My design documentation consumed my time more than anything else for obvious reasons. It was based on a simple migration project for a small customer. We are talking less than 50 VMs. For the most part it was the typical vSphere deployment that I had done many times over.
The size of the environment does not matter. It is the quality of the design because the same conceptual and logical principles should be applied in any deployment regardless of environment size. So focus on design quality. You also do not want waste time looking or waiting for the perfect project to come along. Any environment can and will serve as the foundation for your design documentation.
Everything that was in the VCDX BLUEPRINT must be in the design documentation. Like I did with everything else up to this point I created a checklist in a spreadsheet to make sure I had everything covered…in detail! I reviewed it over and over and over.
During the beginning stages I find myself getting stuck. This is when my mentor Tim Curless (VCDX #114 – @timcurless) helped me get by what seemed to be self-inflicted roadblock. I just kept spinning my wheels and it was getting very frustrating. I would start something and then for some reason get it in my mind that it wasn’t PERFECT enough and then scrap it all together. If you’re experiencing this like I did…get that out of your mind right now. Face the fact that “nothing is perfect” so forget about it. It will drive you crazy.
Once I was back on track I created an outline of my design doc that reflected what I had in the spreadsheet; and my spreadsheet was based on the blueprint. This outline actually ended up serving dual purposes and became my table of contents later when I finalized my documentation. The outline really helped me stay organized throughout the design phase. In the end I typed each section as best I could and kept moving. I made a few notes for myself but I needed to keep moving forward. Once everything was complete I went back and made adjustments wherever I found conflicts or contradictions which easily happens when you have to sprinkle in the “fictional” aspects of the design. I used the fictional parts to do two things. One, fill in gaps to satisfy a requirement on the VCDX blueprint; two, creating talking points for my VCDX defense. (hint hint)

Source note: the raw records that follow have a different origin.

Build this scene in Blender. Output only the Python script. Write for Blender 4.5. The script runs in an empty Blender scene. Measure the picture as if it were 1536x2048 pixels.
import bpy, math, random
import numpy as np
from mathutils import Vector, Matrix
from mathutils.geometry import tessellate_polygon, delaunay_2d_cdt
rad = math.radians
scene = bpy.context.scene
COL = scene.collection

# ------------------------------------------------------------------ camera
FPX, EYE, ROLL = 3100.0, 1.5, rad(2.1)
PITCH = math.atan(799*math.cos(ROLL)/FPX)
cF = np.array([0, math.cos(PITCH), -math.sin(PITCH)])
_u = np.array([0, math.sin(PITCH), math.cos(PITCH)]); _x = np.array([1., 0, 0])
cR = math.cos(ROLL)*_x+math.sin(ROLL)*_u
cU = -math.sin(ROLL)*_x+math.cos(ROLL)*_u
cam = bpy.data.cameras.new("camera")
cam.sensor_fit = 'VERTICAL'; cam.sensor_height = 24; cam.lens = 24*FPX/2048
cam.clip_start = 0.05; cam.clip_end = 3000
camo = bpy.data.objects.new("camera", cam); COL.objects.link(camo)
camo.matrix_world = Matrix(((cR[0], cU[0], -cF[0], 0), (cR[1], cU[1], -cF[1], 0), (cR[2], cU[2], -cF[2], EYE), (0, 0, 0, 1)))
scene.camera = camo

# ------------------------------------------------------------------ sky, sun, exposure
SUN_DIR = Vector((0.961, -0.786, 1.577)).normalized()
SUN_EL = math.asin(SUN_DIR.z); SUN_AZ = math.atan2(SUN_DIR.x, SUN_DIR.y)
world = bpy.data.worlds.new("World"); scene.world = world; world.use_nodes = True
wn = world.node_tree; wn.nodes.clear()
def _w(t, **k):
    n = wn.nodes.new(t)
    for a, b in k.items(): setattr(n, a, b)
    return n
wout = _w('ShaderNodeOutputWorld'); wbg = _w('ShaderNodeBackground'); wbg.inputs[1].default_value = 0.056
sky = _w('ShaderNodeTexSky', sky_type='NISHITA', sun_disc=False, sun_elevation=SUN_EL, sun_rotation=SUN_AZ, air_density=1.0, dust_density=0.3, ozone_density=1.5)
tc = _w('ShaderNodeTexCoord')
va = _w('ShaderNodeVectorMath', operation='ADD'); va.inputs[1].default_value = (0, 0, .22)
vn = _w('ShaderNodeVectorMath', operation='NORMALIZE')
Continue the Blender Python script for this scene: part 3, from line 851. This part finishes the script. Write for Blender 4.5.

I originally wanted to submit my design docs for the July deadline to defend in September but I did not like how my storage and network design sections flowed. So I scrapped those two sections and rewrote them.
Most important part of the design is ensuring RAMPS is being applied in all areas:
- Virtual Machines
- Virtual Datacenter Management
- Networking
- Storage
- Compute
Don’t forget BCDR. From what I have read and heard from others, some candidates leave that out and end up having their design doc submission declined because they did not have all of the required design criteria. So do not omit something because the actual implementation did not use it or because you do not know something very well.
In the end I had four main documents that I submitted for my VCDX application.
- Architectural Design Doc
- Operational Procedures
- Installation and Configuration Procedures
- Validation and Testing Workbook
All placed into one (1) ZIP file and sent to the mothership! DONE!